That may be. But, then, you're definitely in the category of your time isn't really worth anything and screwing around for a few days doing DIY on software/hardware/etc. is a better solution than paying someone to do something for you. That's fine but you're really describing paid support generally.
I always hear people on the internet talking about AWS being crazy expensive, but from SFBA it looks really damn cheap. Would I rather give $thousands to AWS or $hundredthousands to an internal specialist who’s likely gonna say my company is too small and boring to keep them interested anyway?
AWS wind that math every day. And that’s the market they target. Why wouldnt they?
AWS is extremely expensive once you get to any meaningful size. If you save on infrastructure you pay for it on enterprise support, engineers or consultants and/or bandwidth.
I LIKE AWS. I think it can be a great choice for many companies and use-cases. But the idea that AWS is firmly everyone, that it's less expensive for everyone when you factor in the TCO, simply isnt correct.

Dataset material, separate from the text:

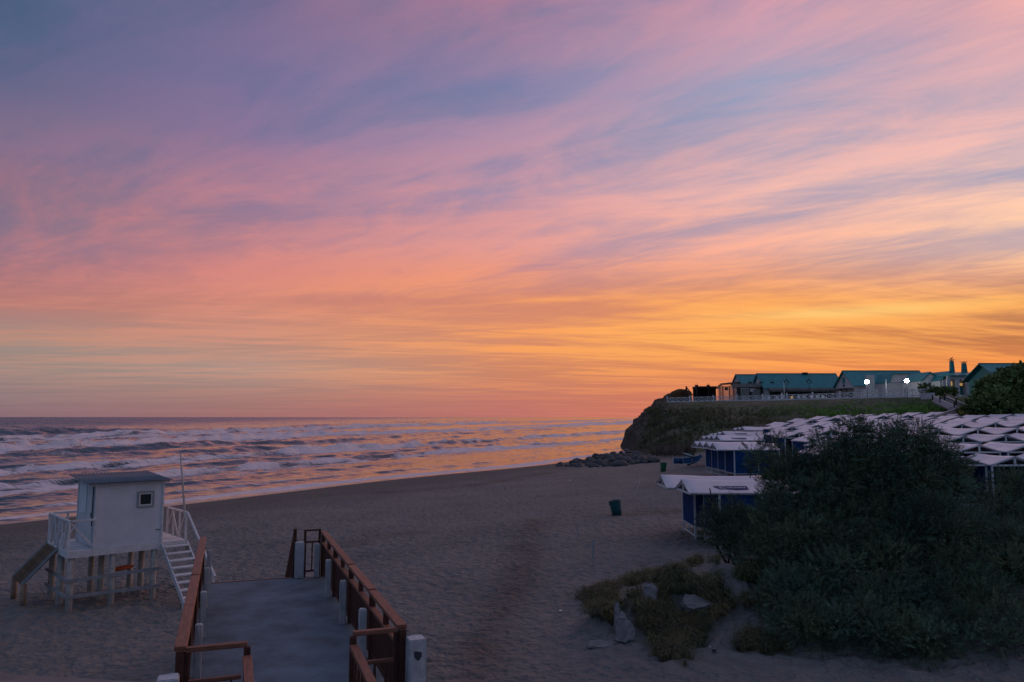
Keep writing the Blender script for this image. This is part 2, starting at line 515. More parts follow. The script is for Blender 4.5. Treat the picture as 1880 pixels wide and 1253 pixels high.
sand, n, l, p = new_mat('beach_sand')
tcn = n.new('ShaderNodeTexCoord')
def tnode(kind, scale, **kw):
    q = n.new(kind); q.inputs['Scale'].default_value = scale
    for k, v in kw.items(): q.inputs[k].default_value = v
    l.new(tcn.outputs['Object'], q.inputs['Vector']); return q
big = tnode('ShaderNodeTexNoise', .22, Detail=5); mid = tnode('ShaderNodeTexNoise', 2.5, Detail=6); fin = tnode('ShaderNodeTexNoise', 38, Detail=4)
ra = n.new('ShaderNodeValToRGB'); ra.color_ramp.elements[0].position = .3; ra.color_ramp.elements[1].position = .7
ra.color_ramp.elements[0].color = (.120, .124, .123, 1); ra.color_ramp.elements[1].color = (.216, .210, .198, 1)
mm = n.new('ShaderNodeMath'); mm.operation = 'MULTIPLY_ADD'; mm.inputs[1].default_value = .55
l.new(big.outputs[0], mm.inputs[0]); 
m2 = n.new('ShaderNodeMath'); m2.operation = 'MULTIPLY'; m2.inputs[1].default_value = .45
l.new(mid.outputs[0], m2.inputs[0]); l.new(m2.outputs[0], mm.inputs[2]); l.new(mm.outputs[0], ra.inputs[0])
wet = n.new('ShaderNodeAttribute'); wet.attribute_name = 'wet'
mw = n.new('ShaderNodeMix'); mw.data_type = 'RGBA'; l.new(wet.outputs['Fac'], mw.inputs[0]); l.new(ra.outputs[0], mw.inputs[6]); mw.inputs[7].default_value = (.060, .052, .048, 1)
tr_a = n.new('ShaderNodeAttribute'); tr_a.attribute_name = 'trail'
mt = n.new('ShaderNodeMix'); mt.data_type = 'RGBA'; l.new(tr_a.outputs['Fac'], mt.inputs[0]); l.new(mw.outputs[2], mt.inputs[6]); mt.inputs[7].default_value = (.085, .062, .050, 1)
l.new(mt.outputs[2], p.inputs['Base Color'])
wr = n.new('ShaderNodeMapRange'); wr.interpolation_type = 'SMOOTHSTEP'; wr.inputs[1].default_value = .72; wr.inputs[2].default_value = 1.0; wr.inputs[3].default_value = .92; wr.inputs[4].default_value = .16
l.new(wet.outputs['Fac'], wr.inputs[0]); l.new(wr.outputs[0], p.inputs['Roughness'])
p.inputs['Specular IOR Level'].default_value = .25
bp = n.new('ShaderNodeBump'); bp.inputs['Distance'].default_value = .16
wv_ = tnode('ShaderNodeTexNoise', 1.6, Detail=3)
wp = n.new('ShaderNodeVectorMath'); wp.operation = 'MULTIPLY_ADD'; wp.inputs[1].default_value = (.35, .35, 0)
l.new(wv_.outputs['Color'], wp.inputs[0]); l.new(tcn.outputs['Object'], wp.inputs[2])
vs2 = []
for sc_ in (3.1, 6.7):
    vo = n.new('ShaderNodeTexVoronoi'); vo.voronoi_dimensions = '2D'; vo.inputs['Scale'].default_value = sc_; vo.inputs['Randomness'].default_value = 1.0
    l.new(wp.outputs[0], vo.inputs['Vector']); vs2.append(vo)
a1 = n.new('ShaderNodeMath'); a1.operation = 'MULTIPLY_ADD'; a1.inputs[1].default_value = .45; l.new(vs2[1].outputs['Distance'], a1.inputs[0]); l.new(vs2[0].outputs['Distance'], a1.inputs[2])
ad = n.new('ShaderNodeMath'); ad.operation = 'MULTIPLY_ADD'; ad.inputs[1].default_value = .22
l.new(fin.outputs[0], ad.inputs[0]); l.new(a1.outputs[0], ad.inputs[2])
dry_b = n.new('ShaderNodeMapRange'); dry_b.inputs[1].default_value = .5; dry_b.inputs[2].default_value = .9; dry_b.inputs[3].default_value = 1.0; dry_b.inputs[4].default_value = .03
l.new(wet.outputs['Fac'], dry_b.inputs[0]); l.new(dry_b.outputs[0], bp.inputs['Strength'])
l.new(ad.outputs[0], bp.inputs['Height']); l.new(bp.outputs[0], p.inputs['Normal'])
me = mesh_np('beach', np.stack([GX, GY, GZ], -1), grid_faces(len(ys), len(xs)), sand, True)
S_, T_ = shore(GX, GY)
wv = 1 - .35 * sstep(2.5, 5.5, S_) - .65 * sstep(6 + 3 * fbm(GX * .1, GY * .1, 44, 3), 20 + 4 * fbm(GX * .1, GY * .1, 40, 3), S_)
trail = np.zeros_like(GX)
for pl in ([(985, 955), (960, 1010), (945, 1080), (900, 1160), (870, 1240)], [(700, 905), (860, 893), (1010, 868)], [(1160, 945), (1210, 941), (1250, 938)], [(640, 1000), (690, 985), (760, 978)]):
    W_ = [at_ground(*q) for q in pl]
    for a_, b_ in zip(W_, W_[1:]):
        vx, vy = b_.x - a_.x, b_.y - a_.y; L2 = vx * vx + vy * vy
        tt_ = np.clip(((GX - a_.x) * vx + (GY - a_.y) * vy) / L2, 0, 1)
        dd_ = np.hypot(GX - a_.x - vx * tt_, GY - a_.y - vy * tt_)
        trail = np.maximum(trail, np.exp(-(dd_ / (.45 + .012 * GY)) ** 2))
trail = trail * (.1 + .75 * fbm(GX * .9, GY * .9, 55, 3))
a = me.attributes.new('trail', 'FLOAT', 'POINT'); a.data.foreach_set('value', np.clip(trail, 0, 1).astype(np.float32).ravel())
a = me.attributes.new('wet', 'FLOAT', 'POINT'); a.data.foreach_set('value', np.clip(wv, 0, 1).astype(np.float32).ravel())
struct(link('beach', me))

# ------------------------------------------------------------------ sea
def geo(a, b, step, g, hi):
    v = list(np.arange(a, b, step)); st = step
    while v[-1] < hi: st *= g; v.append(v[-1] + st)
    return np.array(v)
sg = np.concatenate([np.arange(-4, 60, .33), geo(60, 230, .62, 1.10, 45000)])
tg = np.concatenate([-geo(40, 40.5, 1.0, 1.12, 400)[::-1], geo(-38, 250, 1.05, 1.03, 45000)])
TT, SS = np.meshgrid(tg, sg)
O = SS * np.maximum(1 + TT / 500, .25)
XX = -42 - O * .87 + TT * .49 ; YY = 40 + O * .49 + TT * .87
s0, _ = shore(XX, YY)
shift = (s0 + O)                                   # wobble of the waterline, carried a little way out
XX = XX - shift * .87 * np.exp(-np.maximum(SS, 0) / 25); YY = YY + shift * .49 * np.exp(-np.maximum(SS, 0) / 25)
lvl = np.zeros_like(SS); foam = np.zeros_like(SS)
st_t = TT / np.maximum(1 + TT / 500, .3)
# breakers: distance out, height, face length, foam reach shoreward, foam amount, seed
BREAK = [(345, .7, 13, 14, .25, 1), (262, 1.0, 12, 16, .40, 2), (203, 1.35, 9, 18, .62, 3), (152, 1.5, 8, 24, .80, 4), (122, .5, 5, 20, .85, 9),
         (101, .9, 5, 17, .95, 5), (80, .75, 5, 6, .42, 6), (66, .45, 4, 7, .45, 14), (47, .75, 3.2, 12, .80, 7), (35, .35, 2.4, 5, .45, 13), (25, .42, 2.2, 12, .78, 8), (14, .18, 1.6, 4, .42, 10), (7, .12, 1.2, 3.0, .62, 11), (1.8, .05, .8, 2.6, 1.12, 12)]
nz = fbm(SS * .55, st_t * .16, 60, 4); nz2 = fbm(SS * 1.3, st_t * .5, 70, 3); nz3 = fbm(SS * .16, st_t * .045, 80, 4)
lump = fbm(SS * .55, st_t * .42, 90, 3)
for sc, A, L, reach, amt, sd in BREAK:
    one = np.zeros_like(st_t)
    wob = sc + (fbm(st_t * .014, one + sd * 3.1, 100 + sd, 3) - .5) * sc * .22 + (fbm(st_t * .06, one + sd, 130 + sd, 3) - .5) * 7.0 * min(1, sc / 50) + (fbm(st_t * .3, one + sd, 140 + sd, 2) - .5) * 2.4 * min(1, sc / 30)
    q = SS - wob
    seg = sstep(.34, .60, fbm(st_t * .020 + sd * 5, one + sd, 160 + sd, 3))
    brk = sstep(.34, .56, fbm(st_t * .016 + sd * 9, one, 190 + sd, 3) + (amt - .62) * .75)
    seg = np.maximum(.18 + .82 * seg, .7 * brk)
    prof = np.where(q < 0, np.exp(-(q / (L * .36)) ** 2), np.exp(-(q / (L * 1.3)) ** 2))
    lvl += 1.35 * A * prof * seg * (.75 + .5 * nz2)
    reach_n = reach * (.3 + 1.4 * fbm(st_t * .07, one + sd, 220 + sd, 3))
    crest = np.where(q > 0, np.exp(-(q / (L * .30)) ** 2), np.clip(1 + q / np.maximum(reach_n, .2), 0, 1) ** .55)
    f_ = crest * brk * amt
    lvl += f_ * (lump - .42) * min(A, 1.0) * 2.0
    foam = np.maximum(foam, f_)
chop = ((fbm(SS * .30, st_t * .10, 240, 3) - .5) * .75 + (fbm(SS * .11, st_t * .035, 245, 2) - .5) * .9) * sstep(6, 60, SS) + (nz2 - .5) * .18 * sstep(1, 12, SS)
chop = chop * (1 - .6 * sstep(400, 3000, SS))
foam_c = foam - .98 * (1 - nz * .60 - nz2 * .20 - lump * .28)
foam_v = sstep(.0, .34, foam_c)
lace = sstep(.55, .68, nz3 * .40 + nz * .60) * sstep(0, 10, SS) * (1 - sstep(70, 170, SS)) * .60
foam_v = np.clip(np.maximum(foam_v, lace), 0, 1)
far = 1 - sstep(2500, 9000, np.hypot(XX, YY))
ZZ = SEA_Z + (lvl + chop + .05 * foam_v * nz2) * far
ZZ = np.where(SS < 0, SEA_Z + .02 + .015 * nz2, ZZ)
water, n, l, p = new_mat('sea_water')
fa = n.new('ShaderNodeAttribute'); fa.attribute_name = 'foam'
tcn = n.new('ShaderNodeTexCoord')
mp = n.new('ShaderNodeMapping'); mp.inputs['Rotation'].default_value = (0, 0, R(-60)); mp.inputs['Scale'].default_value = (.35, 1.5, 1)
l.new(tcn.outputs['Object'], mp.inputs[0])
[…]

This just isn't true, in fact quite the opposite. If you just have a website you are working on aws is complex and expensive. When you need to handle it at scale then AWS is far better than other clouds and an order of magnitude cheaper than rolling your own racks.
What's meaningful? It'll cost you a half million to build a full rack, power it and give it connectivity for a year. That's a lot of spot instances if you don't have a constant load
> It'll cost you a half million to build a full rack, power it and give it connectivity for a year.
For $1500/mo you can get half rack (5Kv) and 50 Mbps internet. A couple $5k switches and 6-8 10k servers and you're well under $125k, plus you probably don't need $10k servers or $5k switches and can find cheaper hosting. I realize you said a full rack, but that's probably overkill and could be done for $350k or less. Once you have the servers/switches your fixed costs are relatively low.
Part of it is that people see the AWS or support bill or consultant bill or whatever. But they don't really see the cost of DIY whether initial cost or ongoing support. The cost of build (on many dimensions) vs. buy is often underestimated. That's not to say you should never build--no, you shouldn't use AWS for everything--but it's important to understand the real costs.
I ran the tech team of a startup in a third world country (bullet lending $100 bucks to people) we were cheap and it was always a problem to convince finance to buy technology instead of throwing more cheap labour.
Still, those $100 monthly we paid for aws support were worth their weight in gold.
For a person anywhere on earth? Sure. But 99.99999% of those people don't need on-demand cloud hosting support.
But for a business that requires cloud hosting with support? There aren't many places on the planet where $100 is a prohibitive cost for a business that's willing to spend at minimum that much for hosting.